Ce projet pharaonique chinois qui repose sur les infrastructures, le commerce et le Numérique est en train de tuer des milliers d’emplois au Sénégal et fermer autant d’ateliers et de boutiques.
Les chinois inondent en effet nos rues de tonnes de marchandises dont l’essentiel sont de piètres copies des produits de nos artisans : chaussures, bijoux, poteries, bonnets, encensoirs, fleurs…
Même les articles de séduction des sénégalaises sont copiés et déversés sur le marché à vil prix.

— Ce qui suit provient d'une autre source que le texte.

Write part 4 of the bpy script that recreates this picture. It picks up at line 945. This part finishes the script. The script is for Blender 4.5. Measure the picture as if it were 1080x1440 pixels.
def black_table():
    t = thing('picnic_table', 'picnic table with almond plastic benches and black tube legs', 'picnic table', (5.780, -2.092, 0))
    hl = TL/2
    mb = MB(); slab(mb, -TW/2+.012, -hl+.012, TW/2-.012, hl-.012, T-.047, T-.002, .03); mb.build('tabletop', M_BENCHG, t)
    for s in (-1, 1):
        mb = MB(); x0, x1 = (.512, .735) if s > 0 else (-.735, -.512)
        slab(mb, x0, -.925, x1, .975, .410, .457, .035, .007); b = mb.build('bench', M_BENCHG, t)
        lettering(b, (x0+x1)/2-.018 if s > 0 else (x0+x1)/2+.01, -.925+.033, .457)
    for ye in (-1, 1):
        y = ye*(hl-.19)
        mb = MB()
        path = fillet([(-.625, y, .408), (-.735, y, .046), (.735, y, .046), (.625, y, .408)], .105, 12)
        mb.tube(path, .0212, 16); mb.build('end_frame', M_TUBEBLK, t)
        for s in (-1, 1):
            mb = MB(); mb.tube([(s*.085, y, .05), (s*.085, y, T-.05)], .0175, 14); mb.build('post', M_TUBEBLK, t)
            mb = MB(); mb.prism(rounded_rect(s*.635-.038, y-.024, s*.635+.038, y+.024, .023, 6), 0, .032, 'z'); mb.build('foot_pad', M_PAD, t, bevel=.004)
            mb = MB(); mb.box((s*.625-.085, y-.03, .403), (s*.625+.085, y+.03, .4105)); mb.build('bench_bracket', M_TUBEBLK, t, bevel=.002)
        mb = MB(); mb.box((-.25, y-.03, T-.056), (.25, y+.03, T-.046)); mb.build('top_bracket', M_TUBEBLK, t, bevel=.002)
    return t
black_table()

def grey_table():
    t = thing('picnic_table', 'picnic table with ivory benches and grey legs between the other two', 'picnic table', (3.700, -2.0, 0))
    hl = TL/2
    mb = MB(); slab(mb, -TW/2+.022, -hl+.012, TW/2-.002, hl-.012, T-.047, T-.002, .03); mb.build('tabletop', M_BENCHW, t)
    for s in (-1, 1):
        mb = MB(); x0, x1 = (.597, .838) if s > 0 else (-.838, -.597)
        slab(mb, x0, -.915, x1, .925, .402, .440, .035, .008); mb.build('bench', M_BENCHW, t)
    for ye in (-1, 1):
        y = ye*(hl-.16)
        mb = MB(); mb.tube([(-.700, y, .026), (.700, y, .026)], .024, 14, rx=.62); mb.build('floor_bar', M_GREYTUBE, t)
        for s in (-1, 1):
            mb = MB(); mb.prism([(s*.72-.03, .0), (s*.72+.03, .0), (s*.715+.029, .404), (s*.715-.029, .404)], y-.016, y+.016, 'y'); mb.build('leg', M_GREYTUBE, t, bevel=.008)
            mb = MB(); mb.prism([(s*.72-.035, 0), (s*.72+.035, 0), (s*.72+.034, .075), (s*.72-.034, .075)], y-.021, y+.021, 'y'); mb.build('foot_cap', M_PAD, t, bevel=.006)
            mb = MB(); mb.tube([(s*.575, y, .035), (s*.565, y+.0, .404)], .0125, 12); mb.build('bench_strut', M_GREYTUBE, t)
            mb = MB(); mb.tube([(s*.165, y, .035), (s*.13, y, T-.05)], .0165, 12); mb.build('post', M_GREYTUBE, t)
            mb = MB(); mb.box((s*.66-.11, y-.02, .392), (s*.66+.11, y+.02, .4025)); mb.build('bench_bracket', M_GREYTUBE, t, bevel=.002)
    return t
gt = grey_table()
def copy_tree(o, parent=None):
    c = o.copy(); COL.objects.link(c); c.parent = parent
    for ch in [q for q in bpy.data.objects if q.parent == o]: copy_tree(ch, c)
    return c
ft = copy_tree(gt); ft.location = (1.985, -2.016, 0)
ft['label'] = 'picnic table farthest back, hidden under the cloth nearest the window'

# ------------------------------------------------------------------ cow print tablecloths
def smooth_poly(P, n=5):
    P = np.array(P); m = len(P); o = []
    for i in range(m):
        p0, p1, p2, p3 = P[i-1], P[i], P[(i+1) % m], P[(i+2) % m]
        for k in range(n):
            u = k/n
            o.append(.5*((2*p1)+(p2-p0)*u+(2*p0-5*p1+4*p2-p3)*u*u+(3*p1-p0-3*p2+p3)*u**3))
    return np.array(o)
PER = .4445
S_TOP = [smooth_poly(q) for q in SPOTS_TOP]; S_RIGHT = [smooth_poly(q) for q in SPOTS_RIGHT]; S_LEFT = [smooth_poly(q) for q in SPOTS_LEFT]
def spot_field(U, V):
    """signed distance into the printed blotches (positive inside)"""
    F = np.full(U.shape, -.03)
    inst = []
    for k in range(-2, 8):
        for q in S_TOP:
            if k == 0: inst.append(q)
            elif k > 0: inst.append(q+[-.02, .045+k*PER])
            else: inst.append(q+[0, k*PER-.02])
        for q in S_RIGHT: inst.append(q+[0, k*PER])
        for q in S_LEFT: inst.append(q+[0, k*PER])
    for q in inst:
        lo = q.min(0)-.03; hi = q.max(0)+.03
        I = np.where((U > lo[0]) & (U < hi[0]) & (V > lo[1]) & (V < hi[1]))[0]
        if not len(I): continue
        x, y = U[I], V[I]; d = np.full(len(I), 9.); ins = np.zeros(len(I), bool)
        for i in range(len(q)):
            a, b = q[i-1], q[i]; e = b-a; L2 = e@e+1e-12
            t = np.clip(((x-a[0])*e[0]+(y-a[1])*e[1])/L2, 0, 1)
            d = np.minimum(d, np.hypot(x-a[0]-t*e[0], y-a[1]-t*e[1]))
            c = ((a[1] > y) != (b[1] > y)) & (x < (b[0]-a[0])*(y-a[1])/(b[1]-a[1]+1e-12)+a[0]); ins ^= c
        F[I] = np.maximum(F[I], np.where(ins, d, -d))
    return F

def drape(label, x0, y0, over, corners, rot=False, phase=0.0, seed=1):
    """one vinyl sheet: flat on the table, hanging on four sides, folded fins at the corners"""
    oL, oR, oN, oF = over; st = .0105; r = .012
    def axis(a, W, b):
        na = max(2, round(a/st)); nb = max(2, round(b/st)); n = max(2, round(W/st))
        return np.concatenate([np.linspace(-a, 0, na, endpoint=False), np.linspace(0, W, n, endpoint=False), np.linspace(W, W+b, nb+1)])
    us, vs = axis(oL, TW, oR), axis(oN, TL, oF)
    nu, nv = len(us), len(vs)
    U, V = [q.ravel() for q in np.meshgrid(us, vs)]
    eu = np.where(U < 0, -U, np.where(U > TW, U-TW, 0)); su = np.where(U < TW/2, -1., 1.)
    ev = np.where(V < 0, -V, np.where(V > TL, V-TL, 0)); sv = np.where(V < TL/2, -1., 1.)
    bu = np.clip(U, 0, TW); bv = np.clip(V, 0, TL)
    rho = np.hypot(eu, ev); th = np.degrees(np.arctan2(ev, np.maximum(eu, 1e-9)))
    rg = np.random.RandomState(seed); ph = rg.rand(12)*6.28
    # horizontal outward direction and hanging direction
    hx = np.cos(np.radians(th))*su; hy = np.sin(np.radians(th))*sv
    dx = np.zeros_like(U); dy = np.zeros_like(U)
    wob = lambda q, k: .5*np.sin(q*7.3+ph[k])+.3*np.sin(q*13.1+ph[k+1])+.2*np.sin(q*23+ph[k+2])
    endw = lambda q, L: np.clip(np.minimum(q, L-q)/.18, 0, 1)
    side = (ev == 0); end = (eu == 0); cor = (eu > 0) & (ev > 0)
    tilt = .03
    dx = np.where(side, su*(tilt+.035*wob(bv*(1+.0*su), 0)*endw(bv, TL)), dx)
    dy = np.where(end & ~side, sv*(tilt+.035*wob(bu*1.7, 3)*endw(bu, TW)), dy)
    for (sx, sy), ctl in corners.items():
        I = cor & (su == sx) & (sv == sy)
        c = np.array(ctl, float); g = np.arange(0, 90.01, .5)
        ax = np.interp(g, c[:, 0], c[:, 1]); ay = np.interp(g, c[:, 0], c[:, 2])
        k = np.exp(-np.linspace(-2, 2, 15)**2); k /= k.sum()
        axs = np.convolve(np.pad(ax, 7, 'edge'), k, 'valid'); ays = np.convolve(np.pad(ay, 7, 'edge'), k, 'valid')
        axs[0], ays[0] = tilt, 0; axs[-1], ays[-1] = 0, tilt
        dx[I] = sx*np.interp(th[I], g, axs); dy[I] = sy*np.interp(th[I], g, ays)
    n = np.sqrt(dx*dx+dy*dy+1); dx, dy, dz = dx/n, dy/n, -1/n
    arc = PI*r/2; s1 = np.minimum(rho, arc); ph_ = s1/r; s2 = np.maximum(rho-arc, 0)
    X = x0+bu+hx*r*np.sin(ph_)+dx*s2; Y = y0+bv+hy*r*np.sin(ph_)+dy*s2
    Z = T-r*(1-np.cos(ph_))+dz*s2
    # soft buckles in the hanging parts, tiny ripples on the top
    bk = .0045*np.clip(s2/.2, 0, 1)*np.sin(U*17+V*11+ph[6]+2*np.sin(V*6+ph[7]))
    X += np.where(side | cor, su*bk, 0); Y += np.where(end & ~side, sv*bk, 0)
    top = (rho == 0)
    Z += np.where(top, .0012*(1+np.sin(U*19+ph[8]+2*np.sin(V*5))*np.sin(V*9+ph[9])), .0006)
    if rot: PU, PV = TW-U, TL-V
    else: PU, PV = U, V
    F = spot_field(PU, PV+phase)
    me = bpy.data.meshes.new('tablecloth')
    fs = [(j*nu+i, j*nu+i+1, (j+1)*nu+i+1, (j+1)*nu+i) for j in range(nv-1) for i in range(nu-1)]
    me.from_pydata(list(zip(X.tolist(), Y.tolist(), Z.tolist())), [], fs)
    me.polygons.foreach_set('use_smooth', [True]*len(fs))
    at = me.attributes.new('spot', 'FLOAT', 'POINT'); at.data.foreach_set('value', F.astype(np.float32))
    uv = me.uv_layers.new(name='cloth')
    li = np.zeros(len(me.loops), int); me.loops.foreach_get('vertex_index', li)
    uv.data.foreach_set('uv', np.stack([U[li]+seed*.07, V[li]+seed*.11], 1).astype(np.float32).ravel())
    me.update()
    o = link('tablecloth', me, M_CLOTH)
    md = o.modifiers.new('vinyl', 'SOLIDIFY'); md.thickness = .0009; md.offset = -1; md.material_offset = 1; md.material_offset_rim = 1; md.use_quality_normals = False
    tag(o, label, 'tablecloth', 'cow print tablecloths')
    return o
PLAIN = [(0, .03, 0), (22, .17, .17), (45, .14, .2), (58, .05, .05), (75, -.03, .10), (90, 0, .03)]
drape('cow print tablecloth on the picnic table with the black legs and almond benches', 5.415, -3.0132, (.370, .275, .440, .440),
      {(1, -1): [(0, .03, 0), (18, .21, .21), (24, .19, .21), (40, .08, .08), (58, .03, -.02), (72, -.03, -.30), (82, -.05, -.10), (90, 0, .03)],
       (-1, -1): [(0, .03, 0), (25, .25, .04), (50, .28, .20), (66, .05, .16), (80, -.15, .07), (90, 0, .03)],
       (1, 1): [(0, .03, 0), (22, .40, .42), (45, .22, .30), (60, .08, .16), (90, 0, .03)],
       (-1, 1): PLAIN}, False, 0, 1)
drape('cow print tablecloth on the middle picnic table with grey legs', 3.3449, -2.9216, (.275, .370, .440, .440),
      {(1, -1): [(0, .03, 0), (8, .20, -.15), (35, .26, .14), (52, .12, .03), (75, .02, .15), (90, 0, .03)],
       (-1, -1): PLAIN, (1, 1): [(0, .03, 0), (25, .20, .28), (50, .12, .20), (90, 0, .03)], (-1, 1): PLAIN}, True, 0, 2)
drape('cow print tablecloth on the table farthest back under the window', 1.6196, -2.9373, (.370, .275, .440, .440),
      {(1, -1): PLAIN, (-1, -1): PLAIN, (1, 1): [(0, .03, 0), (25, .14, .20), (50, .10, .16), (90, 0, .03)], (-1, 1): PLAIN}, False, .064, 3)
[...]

L’ampleur du nouveau Barça walaa Barssax, la multiplicité des nationalités qui prennent les pirogues (Bissau guinéens, Maliens, Mauritaniens, Guinéens) et sa féminisation, font craindre que le Sénégal soit en train de devenir le nouveau point de départ des migrants vers l’Europe.
Avec un nombre de morts beaucoup plus élevé qu’en Libye et au Maroc.
En Effet Lampedusa est distant de Tripoli et Sfax (Méditerranée centrale) respectivement de 300 et 150 km et le Maroc de 15 km de l’Espagne (Méditerranée occidentale) par le Détroit de Gibraltar.
Il faut par contre parcourir 1 676 km pour rallier le Sénégal aux Canaries par l’océan Atlantique, qui plus est, à bord de vieilles pirogues décrépites et surchargées.
Qui ne sont d’ailleurs pas faites pour la haute mer.